GILZE - Het Openbaar Ministerie (OM) eist een gevangenisstraf van 12 maanden tegen een vrouw die in het AZC in Gilze een landgenote met heet water heeft overgoten.
Het incident gebeurde op 3 augustus 2020. Op die dag is ruzie ontstaan tussen een lesbisch stel en een stel bestaande uit een man en een vrouw, allen van Nigeriaanse afkomst. Het slachtoffer was vanuit een ander AZC op bezoek bij haar vriendin in Gilze toen er een woordenwisseling en een handgemeen is ontstaan tussen de stellen. De vrouw die vandaag terecht staat pakte een waterkoker en gooide tijdens het tumult de inhoud, heet water, in de richting van de vrouwen.
De Nigeriaanse wordt verdacht van zware mishandeling. Door heet water over de bezoekster te gooien raakte de zijkant van haar lichaam verbrand. Het slachtoffer kampt met pijnlijke brandwonden en heeft nog een lange tijd van herstel voor de boeg waarbij blijvende huidverkleuring niet is uitgesloten.

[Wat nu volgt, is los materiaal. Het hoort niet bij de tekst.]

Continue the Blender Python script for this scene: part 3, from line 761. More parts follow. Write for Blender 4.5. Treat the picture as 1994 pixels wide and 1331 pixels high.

Enige tijd later (datum is nl onzeker, staat ook weer ergens 5/8) wordt de politie en het OM betrokken bij de zaak. Naast het geweldsfeit wordt zorgvuldig onderzocht of er sprake is van een discriminatoir aspect.
Strafrechtelijk onderzoek
De officier constateert dat het slachtoffer en haar vriendin de confrontatie hebben opgezocht naar aanleiding van uitingen over hun geaardheid. Ook volgt uit het dossier dat zij de eerste klap hebben uitgedeeld en uitlatingen hebben gedaan. Daarop ontstaat een gevecht waarbij de verdachte met het hete water gooit. Tijdens dit gevecht zijn er geen uitlatingen over de geaardheid gedaan en ook blijkt niet uit andere verklaringen dat het hete water over het slachtoffer heen is gegooid omdat zij lesbisch is. Op basis van het dossier is onvoldoende gebleken dat het water enkel en alleen over het slachtoffer is gegooid vanwege haar geaardheid.
De betrokkenen hebben in de media verteld dat zij het zo ervaren hebben, de officier van justitie spreekt van onvoldoende aanwijzingen om de vermeende discriminatie als strafverzwarend mee te nemen.